Roy's stub takes the paranoid (and correct) approach of explicitly
allocating in UEFI the regions the zImage may need to be relocated to
(based on original load address) and that which it will decompress
into (based on some masking operations relative to the resulting entry
point).
It also attempts to allocate a "big enough" region to ensure the
decompressed kernel, with BSS, will fit. This operation fails on the
TC2 tianocore port, and if basic arithmetic does not fail me, would
also fail at least on Samsung Arndale and TI Beagleboard (I have yet
to verify).

The problem is that on all these platforms, the UEFI binary is linked
to execute at or near the start of RAM on the platform.
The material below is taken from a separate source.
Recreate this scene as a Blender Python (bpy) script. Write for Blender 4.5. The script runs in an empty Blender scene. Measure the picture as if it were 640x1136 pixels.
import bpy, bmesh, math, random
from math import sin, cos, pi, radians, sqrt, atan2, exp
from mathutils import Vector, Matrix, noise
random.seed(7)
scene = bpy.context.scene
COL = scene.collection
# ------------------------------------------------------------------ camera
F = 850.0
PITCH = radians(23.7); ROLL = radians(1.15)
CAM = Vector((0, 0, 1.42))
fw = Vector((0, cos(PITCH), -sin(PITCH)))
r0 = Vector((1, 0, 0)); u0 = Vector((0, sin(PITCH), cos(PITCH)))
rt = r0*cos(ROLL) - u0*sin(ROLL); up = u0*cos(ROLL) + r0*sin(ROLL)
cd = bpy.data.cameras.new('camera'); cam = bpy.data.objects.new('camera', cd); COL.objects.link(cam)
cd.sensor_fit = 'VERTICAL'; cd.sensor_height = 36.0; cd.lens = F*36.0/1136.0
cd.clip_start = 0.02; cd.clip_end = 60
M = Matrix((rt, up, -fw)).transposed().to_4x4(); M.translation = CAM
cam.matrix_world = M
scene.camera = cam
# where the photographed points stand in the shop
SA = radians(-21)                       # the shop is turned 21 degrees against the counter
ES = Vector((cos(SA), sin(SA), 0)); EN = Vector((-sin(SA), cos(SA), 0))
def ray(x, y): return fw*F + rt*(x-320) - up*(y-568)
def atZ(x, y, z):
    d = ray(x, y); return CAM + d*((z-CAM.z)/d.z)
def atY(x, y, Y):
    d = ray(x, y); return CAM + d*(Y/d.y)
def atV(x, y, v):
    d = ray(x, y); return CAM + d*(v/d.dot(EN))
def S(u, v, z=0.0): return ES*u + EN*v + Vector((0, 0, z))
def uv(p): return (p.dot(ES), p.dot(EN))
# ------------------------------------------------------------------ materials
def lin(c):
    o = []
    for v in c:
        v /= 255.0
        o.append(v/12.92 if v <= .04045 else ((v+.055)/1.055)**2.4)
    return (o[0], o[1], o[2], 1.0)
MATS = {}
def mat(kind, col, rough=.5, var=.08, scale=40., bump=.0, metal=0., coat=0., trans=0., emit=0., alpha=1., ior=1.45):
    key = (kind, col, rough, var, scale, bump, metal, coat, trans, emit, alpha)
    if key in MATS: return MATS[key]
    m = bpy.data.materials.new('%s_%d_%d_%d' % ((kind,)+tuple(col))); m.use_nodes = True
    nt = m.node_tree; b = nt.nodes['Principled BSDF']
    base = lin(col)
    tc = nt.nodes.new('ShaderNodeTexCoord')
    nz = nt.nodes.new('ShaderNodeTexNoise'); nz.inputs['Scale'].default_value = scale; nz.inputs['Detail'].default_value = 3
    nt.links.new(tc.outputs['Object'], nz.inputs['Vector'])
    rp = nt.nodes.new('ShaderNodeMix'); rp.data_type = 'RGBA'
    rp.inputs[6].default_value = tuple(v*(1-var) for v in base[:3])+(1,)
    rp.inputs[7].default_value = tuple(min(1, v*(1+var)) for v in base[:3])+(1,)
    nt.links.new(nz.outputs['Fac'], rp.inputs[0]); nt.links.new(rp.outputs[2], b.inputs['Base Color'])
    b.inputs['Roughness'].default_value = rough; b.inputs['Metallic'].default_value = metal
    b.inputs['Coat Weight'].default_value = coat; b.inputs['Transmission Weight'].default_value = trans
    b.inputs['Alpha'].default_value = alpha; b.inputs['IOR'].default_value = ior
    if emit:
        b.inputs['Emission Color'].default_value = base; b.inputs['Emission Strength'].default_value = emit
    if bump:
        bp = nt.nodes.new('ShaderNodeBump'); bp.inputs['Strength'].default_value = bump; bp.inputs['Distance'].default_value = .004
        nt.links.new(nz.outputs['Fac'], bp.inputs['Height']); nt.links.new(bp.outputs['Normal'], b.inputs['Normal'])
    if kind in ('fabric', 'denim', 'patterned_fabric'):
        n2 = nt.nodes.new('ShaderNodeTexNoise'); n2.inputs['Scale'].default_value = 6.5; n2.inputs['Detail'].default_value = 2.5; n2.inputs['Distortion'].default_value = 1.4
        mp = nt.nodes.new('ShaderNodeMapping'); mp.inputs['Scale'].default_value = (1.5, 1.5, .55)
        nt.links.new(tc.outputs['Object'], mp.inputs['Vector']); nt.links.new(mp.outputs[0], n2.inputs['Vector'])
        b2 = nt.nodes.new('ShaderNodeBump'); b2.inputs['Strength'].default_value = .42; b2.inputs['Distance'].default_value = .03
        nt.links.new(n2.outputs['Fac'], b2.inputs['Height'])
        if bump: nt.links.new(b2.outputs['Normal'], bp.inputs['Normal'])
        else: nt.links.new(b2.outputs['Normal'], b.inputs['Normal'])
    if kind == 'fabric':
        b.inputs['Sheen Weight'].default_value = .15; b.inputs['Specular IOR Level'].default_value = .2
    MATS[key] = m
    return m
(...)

Oliver figured
this out for me for TC2, and has promised to look into what would be
the best way of resolving this for that platform.

On these platforms, kernel decompression may result in overwriting the
initial UEFI image in RAM, before ExitBootServices(). While this may
work on some platforms, there are no guarantees. This region could
even contain code or data required by runtime services.

I have updated the (fairly random) list of UEFI port requirements at
https://wiki.linaro.org/LEG/Engineering/Kernel/UEFI/BSP
But several BSPs will need to change, along with their documentation.